Spotlight on wildlife road trauma

Wildlife carers are optimistic that more can be done to prevent wildlife road trauma as Macedon Ranges Council moves to investigate the issue.
Spearheading the move at council’s September ordinary meeting, Cr Natasha Gayfer said wildlife road trauma had been raised with council several times over the past four years and was in need of urgent attention.
“These areas have some of Victoria’s most distinctive wildlife habitat and is home to a broad range of native species,” Cr Gayfer said.
“Speed might be a factor and there might other measures that we could take, or advocate for to state government, to address this issue. I would like to see a plan in place to address it sooner rather than later.”
Insurance companies such as AAMI and RACV have repeatedly listed Gisborne and Woodend among the top animal collision hot spots in Victoria.
Cr Gayfer sought a report on the current planning and management of roads to reduce wildlife road trauma, along with advice on required resources for a review of best practice actions to make improvements.
Council also acknowledged recent community concern flagged for hot-spots along Gap Road (Riddells Creek to Cherokee), Shannons Road (New Gisborne), Sandy Creek Road (Riddells Creek) and Cherokee Road (between Cherokee and Kerrie).
An online petition to address these localities launched by Cherokee local John Power recently gained more than 700 signatures.
Macedon Ranges Wildlife Network has also identified numerous wildlife collision hot-spots including Ashbourne Road (Woodend), Black Forest Drive (Macedon), Donalds Road (Woodend), Romsey Road, Redesdale Road and Edgecombe Road.
Wildlife rescuer Manfred Zabinskas (pictured) said speed and awareness were among the big factors in wildlife road collision.
“One of the most frustrating things is that we know where all the wildlife get hit because they often get hit at the same places. Animals like kangaroos are very predictable in where they cross the road,” he said.
“It’s hard to get road speeds reduced and speed is one of the biggest issues: people don’t want to drive slower and be held up for a few extra seconds.”
Mr Zabinskas runs the Five Freedoms Animal Rescue in Trentham and specialises in the care and rehabilitation of larger wildlife like kangaroos, which have been the most commonly injured creatures on local roads.
Macedon Ranges Wildlife Network worked with Macedon Ranges Council in 2018 to trial large, green animal warning signs and cautionary road lines at high wildlife collision points on Ashbourne Road (pictured).
Being distinctly different from traditional yellow diamond signs featuring a kangaroo, the signs aimed to heighten driver awareness.
Woodend wildlife rescuer Gwyn Beaumont, who assisted with the project, said it had been successful in the early stages but was no longer having the same impact.
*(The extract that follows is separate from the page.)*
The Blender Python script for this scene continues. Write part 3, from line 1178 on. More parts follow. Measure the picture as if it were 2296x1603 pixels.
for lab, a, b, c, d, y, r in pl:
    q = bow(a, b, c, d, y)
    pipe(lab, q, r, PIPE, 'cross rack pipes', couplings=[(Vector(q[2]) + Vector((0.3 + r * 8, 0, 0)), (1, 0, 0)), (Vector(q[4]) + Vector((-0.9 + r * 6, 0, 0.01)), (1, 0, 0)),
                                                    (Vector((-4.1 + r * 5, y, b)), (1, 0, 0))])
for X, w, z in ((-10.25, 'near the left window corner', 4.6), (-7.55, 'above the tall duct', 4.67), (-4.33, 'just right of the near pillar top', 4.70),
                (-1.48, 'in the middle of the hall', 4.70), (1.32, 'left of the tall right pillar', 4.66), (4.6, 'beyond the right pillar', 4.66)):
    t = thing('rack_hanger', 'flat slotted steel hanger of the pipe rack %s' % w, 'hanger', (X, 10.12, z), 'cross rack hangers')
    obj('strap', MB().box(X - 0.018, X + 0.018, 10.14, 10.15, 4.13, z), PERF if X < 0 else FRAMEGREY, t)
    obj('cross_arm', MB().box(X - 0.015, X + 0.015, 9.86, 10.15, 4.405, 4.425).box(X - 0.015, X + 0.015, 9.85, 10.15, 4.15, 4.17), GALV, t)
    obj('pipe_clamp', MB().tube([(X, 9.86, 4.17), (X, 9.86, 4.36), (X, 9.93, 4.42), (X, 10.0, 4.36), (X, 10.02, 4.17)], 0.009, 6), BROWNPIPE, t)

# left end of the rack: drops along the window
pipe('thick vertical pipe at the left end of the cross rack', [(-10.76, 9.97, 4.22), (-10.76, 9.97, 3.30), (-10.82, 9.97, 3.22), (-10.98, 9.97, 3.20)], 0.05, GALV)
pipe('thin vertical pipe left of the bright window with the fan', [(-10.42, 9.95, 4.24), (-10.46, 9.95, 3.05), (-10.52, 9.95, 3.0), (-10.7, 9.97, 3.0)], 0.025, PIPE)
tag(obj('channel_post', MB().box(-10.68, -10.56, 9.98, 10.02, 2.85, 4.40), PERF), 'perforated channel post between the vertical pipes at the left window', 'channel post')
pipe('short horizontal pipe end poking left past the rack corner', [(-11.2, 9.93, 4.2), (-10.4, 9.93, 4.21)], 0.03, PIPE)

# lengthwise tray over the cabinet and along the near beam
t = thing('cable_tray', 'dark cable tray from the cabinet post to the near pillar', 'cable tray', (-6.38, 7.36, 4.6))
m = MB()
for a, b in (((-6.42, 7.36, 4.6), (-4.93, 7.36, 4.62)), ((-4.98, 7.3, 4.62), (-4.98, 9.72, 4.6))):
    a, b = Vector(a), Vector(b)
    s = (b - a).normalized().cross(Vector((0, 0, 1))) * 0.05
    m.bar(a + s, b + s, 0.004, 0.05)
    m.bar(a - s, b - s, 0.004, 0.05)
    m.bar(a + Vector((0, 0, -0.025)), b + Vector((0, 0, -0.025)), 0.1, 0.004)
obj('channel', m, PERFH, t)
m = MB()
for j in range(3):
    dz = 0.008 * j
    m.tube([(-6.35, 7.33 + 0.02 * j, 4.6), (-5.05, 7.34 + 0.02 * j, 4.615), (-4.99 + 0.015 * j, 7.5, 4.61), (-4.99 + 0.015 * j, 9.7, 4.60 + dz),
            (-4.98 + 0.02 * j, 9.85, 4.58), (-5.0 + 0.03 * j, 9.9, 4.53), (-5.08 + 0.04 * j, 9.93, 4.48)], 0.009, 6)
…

“For a while that made a big difference, it was a talking point and the traffic did slow down along that section of road, but then, as always, people get used to things and stop noticing them and they did stop having the impact,” she said.
“The number of roos that we attend has been increasing and the vast majority of animals that we respond to are injured as a result of car collisions.”
Ms Beaumont and Mr Zabinskas also referenced the displacement of wildlife during new developments and are keen to see consideration given to wildlife-friendly fencing requirements for developments.
A report into current road safety measures and ways forward will be presented to a future council.